The Government needs cash and selling off public assets like the Royal Mail offers a fairly straightforward way of raising some. It will be selling between 40.1% and 52.2% of its stake while giving a further 10% stake to Royal Mail staff. The issue price will be between £2.60 and £3.30 per share and if both the size and price of issue end up being at the midpoints the Government will raise around £1.33 billion after costs.


Will Royal Mail shares be a good bet for investors?


On the face of it yes, at least in the short term.


A simple measure used to assess whether a company’s share price seems good value is a price to earnings ratio, or P/E. Royal Mail’s initial P/E will be between 6.5 and 8.3 depending on launch price. This makes the shares appear quite cheap given a P/E of around 15 for the FTSE All Share as a whole. And UK Mail Group, a competitor of some sorts, has a P/E of around 24% at the time of writing.


And the Royal Mail has also pledged to pay a dividend of £133 million in July 2014 (equivalent to a full year dividend of £200 million), which would equate to an income yield of between 6.1% and 7.7% - again very attractive versus peers. Based on current earnings this appears to be a sustainable rate (it represents roughly half earnings).

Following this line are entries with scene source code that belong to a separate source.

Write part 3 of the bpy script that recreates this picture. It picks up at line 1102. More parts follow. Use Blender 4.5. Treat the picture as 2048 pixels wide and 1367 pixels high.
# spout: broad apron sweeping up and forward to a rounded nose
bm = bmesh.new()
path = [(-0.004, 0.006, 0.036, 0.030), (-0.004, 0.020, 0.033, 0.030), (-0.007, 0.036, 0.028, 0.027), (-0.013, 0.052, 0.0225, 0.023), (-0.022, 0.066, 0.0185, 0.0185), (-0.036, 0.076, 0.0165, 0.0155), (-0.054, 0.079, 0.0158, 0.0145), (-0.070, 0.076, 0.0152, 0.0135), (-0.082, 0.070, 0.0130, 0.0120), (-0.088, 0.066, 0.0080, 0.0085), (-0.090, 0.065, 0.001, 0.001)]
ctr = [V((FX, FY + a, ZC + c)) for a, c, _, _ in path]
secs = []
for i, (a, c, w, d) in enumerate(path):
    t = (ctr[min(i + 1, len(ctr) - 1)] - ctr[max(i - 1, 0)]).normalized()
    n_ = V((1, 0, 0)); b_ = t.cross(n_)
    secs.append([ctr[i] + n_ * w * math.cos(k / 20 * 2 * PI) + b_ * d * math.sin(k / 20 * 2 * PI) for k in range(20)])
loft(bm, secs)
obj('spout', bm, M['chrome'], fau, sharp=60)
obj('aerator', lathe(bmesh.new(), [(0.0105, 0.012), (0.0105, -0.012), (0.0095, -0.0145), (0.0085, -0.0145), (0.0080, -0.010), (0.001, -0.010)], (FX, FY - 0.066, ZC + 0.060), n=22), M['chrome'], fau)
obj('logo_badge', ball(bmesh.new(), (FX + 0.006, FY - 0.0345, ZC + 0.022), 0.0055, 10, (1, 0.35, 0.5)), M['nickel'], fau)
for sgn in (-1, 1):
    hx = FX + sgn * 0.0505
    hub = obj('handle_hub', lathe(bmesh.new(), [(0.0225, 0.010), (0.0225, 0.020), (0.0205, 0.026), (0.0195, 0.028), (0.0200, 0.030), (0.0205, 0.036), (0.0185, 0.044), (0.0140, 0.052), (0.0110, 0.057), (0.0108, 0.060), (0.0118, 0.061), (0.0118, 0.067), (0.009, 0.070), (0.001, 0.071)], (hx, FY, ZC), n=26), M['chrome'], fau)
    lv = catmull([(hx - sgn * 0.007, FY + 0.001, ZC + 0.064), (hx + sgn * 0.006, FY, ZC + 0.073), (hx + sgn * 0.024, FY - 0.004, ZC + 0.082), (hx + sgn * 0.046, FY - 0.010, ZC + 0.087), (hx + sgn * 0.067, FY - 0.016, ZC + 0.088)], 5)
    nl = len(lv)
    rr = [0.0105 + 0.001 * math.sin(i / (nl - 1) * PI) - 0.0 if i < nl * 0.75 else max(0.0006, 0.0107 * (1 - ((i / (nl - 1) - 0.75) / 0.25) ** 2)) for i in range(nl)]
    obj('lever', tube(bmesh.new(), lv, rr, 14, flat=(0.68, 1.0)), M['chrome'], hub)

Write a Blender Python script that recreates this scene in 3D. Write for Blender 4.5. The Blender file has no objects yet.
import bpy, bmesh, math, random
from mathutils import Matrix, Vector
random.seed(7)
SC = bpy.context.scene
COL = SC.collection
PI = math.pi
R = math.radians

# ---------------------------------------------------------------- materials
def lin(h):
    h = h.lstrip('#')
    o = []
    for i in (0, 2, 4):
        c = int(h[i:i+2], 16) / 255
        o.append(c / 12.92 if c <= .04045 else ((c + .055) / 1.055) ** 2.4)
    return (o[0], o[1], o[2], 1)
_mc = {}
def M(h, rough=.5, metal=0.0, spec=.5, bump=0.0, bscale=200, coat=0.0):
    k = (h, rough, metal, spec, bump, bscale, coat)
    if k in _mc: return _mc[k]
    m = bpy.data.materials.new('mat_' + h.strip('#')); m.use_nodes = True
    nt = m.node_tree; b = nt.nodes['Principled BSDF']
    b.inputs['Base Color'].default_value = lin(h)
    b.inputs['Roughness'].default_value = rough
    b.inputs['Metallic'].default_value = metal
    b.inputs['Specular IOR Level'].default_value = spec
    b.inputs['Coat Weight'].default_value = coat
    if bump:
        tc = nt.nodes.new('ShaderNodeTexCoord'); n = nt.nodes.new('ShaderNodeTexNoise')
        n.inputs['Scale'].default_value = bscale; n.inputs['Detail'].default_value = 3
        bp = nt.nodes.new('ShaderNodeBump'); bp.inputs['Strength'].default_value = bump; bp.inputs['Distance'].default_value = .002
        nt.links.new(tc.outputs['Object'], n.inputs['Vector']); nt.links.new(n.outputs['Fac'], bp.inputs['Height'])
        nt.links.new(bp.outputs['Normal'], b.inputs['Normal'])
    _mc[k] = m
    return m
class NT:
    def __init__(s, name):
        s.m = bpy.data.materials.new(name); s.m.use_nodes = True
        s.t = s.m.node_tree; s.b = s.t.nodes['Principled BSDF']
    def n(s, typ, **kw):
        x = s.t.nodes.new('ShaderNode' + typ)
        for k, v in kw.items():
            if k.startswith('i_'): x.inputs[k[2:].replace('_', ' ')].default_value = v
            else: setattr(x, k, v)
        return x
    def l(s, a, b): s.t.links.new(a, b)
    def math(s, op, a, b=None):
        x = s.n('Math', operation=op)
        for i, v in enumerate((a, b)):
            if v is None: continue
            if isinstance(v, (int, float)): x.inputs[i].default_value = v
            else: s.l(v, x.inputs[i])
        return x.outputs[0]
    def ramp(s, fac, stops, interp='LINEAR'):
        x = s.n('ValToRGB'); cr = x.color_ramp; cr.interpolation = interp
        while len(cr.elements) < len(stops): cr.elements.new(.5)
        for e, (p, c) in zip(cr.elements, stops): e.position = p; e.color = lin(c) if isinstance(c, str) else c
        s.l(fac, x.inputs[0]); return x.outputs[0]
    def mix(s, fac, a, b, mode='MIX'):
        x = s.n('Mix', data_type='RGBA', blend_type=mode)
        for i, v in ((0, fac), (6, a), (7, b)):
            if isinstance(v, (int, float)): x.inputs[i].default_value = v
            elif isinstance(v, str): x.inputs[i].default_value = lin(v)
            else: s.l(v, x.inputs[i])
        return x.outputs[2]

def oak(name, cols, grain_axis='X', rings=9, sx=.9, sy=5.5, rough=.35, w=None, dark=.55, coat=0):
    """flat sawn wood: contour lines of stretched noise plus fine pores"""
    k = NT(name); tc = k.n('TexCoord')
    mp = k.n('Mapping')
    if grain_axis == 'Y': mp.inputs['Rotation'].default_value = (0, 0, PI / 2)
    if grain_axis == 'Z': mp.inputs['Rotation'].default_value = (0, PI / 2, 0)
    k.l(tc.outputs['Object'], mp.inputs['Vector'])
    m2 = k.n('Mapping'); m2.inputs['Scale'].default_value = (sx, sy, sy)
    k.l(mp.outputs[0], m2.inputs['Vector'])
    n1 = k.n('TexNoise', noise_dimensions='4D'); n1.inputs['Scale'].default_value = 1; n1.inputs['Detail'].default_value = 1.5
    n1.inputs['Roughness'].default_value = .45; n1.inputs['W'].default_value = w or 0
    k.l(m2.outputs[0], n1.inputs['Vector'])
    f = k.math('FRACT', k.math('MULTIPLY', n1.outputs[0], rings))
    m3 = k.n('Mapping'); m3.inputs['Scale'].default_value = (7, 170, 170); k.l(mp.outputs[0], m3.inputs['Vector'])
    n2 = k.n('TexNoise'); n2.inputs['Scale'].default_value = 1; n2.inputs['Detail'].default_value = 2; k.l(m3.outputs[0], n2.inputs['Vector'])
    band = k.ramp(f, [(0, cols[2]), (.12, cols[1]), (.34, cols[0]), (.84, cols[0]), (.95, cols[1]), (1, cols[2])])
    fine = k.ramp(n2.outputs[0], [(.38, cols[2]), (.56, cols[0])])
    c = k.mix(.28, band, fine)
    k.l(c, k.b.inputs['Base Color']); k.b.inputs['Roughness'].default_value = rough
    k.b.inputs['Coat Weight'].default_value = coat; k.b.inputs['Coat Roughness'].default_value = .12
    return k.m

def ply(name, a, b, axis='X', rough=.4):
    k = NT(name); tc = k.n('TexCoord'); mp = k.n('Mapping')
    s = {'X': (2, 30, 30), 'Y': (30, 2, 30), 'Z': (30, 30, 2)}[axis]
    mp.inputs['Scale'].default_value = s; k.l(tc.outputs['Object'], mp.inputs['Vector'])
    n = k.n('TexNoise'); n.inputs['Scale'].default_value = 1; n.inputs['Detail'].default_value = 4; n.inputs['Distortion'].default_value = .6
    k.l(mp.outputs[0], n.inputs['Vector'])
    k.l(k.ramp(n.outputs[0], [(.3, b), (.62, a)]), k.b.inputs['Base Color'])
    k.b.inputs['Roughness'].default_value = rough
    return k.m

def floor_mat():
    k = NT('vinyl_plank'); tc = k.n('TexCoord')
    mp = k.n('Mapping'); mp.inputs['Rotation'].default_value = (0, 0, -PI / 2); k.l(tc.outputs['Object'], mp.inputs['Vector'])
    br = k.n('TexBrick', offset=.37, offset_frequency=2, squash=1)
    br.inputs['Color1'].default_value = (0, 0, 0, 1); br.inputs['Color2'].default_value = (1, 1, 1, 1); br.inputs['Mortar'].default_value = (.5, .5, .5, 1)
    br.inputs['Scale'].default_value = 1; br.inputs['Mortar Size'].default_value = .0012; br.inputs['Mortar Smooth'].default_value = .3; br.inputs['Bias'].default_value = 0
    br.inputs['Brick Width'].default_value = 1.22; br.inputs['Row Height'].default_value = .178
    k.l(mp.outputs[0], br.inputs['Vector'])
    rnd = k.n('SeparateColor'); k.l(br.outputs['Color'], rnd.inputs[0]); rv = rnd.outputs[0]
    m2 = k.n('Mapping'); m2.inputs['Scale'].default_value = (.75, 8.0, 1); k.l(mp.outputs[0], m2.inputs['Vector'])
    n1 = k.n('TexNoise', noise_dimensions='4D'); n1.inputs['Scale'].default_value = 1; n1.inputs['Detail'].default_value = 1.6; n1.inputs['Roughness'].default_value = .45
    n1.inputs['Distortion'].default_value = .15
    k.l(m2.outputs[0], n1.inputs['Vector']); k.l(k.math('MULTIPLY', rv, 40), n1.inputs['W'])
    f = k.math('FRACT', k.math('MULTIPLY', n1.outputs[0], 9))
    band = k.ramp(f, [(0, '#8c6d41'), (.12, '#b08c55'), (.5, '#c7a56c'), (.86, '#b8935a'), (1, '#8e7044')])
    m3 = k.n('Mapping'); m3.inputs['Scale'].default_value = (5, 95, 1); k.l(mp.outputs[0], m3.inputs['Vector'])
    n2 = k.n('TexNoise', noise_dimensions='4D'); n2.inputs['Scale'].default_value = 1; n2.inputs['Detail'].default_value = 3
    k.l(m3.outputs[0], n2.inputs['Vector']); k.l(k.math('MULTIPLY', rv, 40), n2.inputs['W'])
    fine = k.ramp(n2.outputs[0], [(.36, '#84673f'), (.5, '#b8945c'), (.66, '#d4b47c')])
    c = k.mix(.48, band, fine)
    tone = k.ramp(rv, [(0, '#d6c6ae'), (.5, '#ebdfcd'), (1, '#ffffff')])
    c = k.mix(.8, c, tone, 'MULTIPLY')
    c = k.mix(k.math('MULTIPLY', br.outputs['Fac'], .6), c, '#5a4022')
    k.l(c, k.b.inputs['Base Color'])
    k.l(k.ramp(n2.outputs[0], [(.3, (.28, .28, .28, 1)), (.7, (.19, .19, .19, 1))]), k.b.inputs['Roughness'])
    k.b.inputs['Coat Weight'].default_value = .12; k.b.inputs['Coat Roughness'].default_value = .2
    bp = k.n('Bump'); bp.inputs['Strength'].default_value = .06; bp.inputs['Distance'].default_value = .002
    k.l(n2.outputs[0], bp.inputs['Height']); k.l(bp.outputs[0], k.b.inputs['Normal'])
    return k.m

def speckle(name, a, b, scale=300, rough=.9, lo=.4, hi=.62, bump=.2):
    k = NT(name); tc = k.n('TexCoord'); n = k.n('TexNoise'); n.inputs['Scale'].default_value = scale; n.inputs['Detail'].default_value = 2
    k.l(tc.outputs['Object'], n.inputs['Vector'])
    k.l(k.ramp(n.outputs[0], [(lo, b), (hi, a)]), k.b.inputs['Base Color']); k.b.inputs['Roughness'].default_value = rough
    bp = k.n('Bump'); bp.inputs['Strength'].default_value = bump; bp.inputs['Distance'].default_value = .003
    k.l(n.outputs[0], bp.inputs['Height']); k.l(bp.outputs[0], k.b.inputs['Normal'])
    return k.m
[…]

But, of course, life is never that simple. There are risks. In the very short term expect lots of staff unrest and industrial action, as in private hands Royal Mail will look to aggressively cut costs. It will also find maintaining the Universal Service Obligation (in simple terms, delivering a letters six days a week to every UK address with uniform prices) a drag, especially in the face of falling letter volumes. Higher parcel volumes (thanks to Internet shoppers) could compensate, although Royal Mail faces stiff competition in this sector.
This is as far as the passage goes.